* To do *
Your task is to transcribe, without alteration, the lines from the top of the material below through the line bearing "rad = math.radians", inclusive.
— Start of Provided information —
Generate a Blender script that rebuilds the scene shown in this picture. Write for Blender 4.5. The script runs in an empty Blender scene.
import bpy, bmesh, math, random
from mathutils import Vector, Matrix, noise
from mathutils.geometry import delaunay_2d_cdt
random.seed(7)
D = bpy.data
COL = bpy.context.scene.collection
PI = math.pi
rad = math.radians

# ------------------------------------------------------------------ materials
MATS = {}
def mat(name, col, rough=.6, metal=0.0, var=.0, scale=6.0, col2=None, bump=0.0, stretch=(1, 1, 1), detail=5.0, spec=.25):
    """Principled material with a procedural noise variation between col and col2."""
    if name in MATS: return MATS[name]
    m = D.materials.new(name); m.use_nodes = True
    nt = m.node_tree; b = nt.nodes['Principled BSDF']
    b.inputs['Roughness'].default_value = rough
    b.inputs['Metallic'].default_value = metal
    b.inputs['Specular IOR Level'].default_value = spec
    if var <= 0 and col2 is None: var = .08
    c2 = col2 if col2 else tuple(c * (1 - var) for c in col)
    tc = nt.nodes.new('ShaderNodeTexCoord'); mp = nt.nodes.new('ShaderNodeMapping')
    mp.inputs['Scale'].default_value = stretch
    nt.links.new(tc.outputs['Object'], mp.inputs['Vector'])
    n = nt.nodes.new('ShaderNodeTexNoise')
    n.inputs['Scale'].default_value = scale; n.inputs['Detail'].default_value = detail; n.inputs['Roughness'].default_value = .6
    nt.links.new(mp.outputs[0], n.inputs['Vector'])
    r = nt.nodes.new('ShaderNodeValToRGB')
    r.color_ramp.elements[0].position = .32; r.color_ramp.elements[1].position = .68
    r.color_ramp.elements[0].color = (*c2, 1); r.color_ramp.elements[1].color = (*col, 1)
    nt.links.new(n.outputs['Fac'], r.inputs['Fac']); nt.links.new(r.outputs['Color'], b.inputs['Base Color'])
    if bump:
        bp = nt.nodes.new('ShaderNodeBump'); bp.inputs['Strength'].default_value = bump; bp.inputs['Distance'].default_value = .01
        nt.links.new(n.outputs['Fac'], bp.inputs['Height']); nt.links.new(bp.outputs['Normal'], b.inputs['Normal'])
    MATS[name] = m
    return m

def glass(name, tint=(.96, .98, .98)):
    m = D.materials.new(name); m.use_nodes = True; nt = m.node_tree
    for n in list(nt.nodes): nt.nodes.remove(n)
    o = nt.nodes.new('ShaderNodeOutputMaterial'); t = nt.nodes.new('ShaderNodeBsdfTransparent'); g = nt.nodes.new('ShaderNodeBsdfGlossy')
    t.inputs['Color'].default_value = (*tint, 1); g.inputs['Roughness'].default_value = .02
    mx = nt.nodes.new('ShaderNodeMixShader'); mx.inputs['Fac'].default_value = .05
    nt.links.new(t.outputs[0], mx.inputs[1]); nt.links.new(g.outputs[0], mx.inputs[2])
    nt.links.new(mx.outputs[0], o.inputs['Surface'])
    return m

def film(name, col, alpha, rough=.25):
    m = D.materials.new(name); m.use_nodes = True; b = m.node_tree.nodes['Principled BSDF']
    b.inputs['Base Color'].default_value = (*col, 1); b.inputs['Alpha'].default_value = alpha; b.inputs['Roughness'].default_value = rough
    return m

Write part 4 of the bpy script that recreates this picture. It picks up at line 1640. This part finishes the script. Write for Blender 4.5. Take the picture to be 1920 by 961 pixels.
— End of Provided information —
* Written solution *
Generate a Blender script that rebuilds the scene shown in this picture. Write for Blender 4.5. The script runs in an empty Blender scene.
import bpy, bmesh, math, random
from mathutils import Vector, Matrix, noise
from mathutils.geometry import delaunay_2d_cdt
random.seed(7)
D = bpy.data
COL = bpy.context.scene.collection
PI = math.pi
rad = math.radians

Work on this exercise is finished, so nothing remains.